Will Deutschland gar alle Asylbewerber ohne Absprache mit den Nachbarn zurückweisen, wie es der Berliner Opposition offenbar vorschwebt? Es ist schwer vorstellbar, wie das mit europäischem Recht vereinbar sein sollte. Würde die EU-Kommission den Deutschen im Rahmen der geltenden Regeln eine Migrationskrise bescheinigen und ihr Sonderrechte zubilligen, würde sich wohl halb Europa darauf berufen – und das europäische Asylsystem würde zusammenbrechen. Der griechische Regierungschef Kyriakos Mitsotakis zeigt sich empört darüber, dass Deutschland einseitig das Schengen-Abkommen torpediere und alle Probleme der Migration auf die Staaten an den Außengrenzen abladen wolle.

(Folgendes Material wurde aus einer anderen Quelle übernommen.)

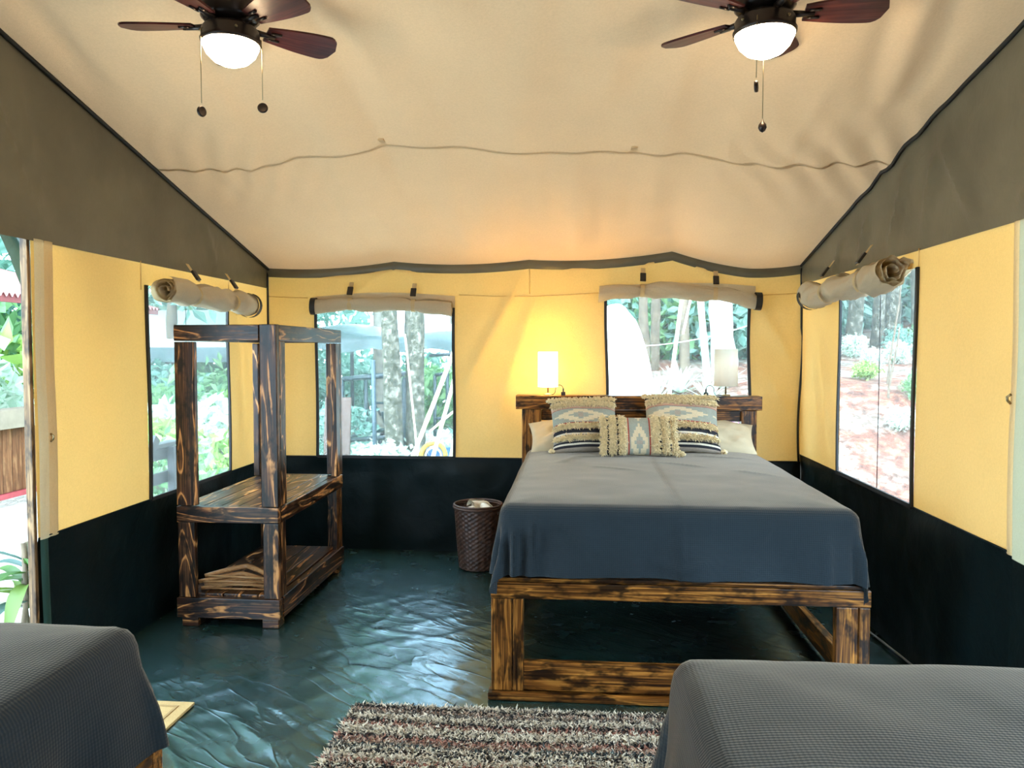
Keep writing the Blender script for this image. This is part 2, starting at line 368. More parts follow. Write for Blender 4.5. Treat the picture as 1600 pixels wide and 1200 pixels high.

Letztlich wird die deutsche Regierung die europäischen Partner wohl nur in die Pflicht nehmen können, wenn sie auf EU-Ebene eine politische Verständigung über die ganze Palette der Migrationspolitik erreicht. Das hätte einen hohen Preis für die Ampel. Eine Vielzahl von Staaten strebt weitere Gesetzesverschärfungen an, ferner eine verstärkte Zusammenarbeit mit Drittstaaten bis hin zur kompletten Auslagerung von Asylverfahren. Auch soll es weitere Migrationsabkommen mit schlecht beleumundeten Staaten wie Tunesien oder Ägypten geben, die massive Wirtschafts- und Finanzhilfe dafür erhalten, dass sie Migranten von Europa fernhalten.

Die deutsche Regierung hat sich in Brüssel den Ruf erworben, Maßnahmen zur nachhaltigen Abwehr von irregulärer Migration mit erhobenem moralischem Zeigefinger abzuwehren. Dabei gilt in Brüssel gerade das umstrittene Tunesien-Abkommen als ein Grund dafür, dass die Zahl der in Europa ankommenden Flüchtlinge in diesem Jahr stark gesunken ist, um 37 Prozent weniger als im vergangenen Jahr. Die Lage in der Migrationspolitik hat sich also aus europäischer Perspektive eher entspannt – aber in Berlin hat sich die Wahrnehmung der Lage seit der Terrortat in Solingen radikal geändert.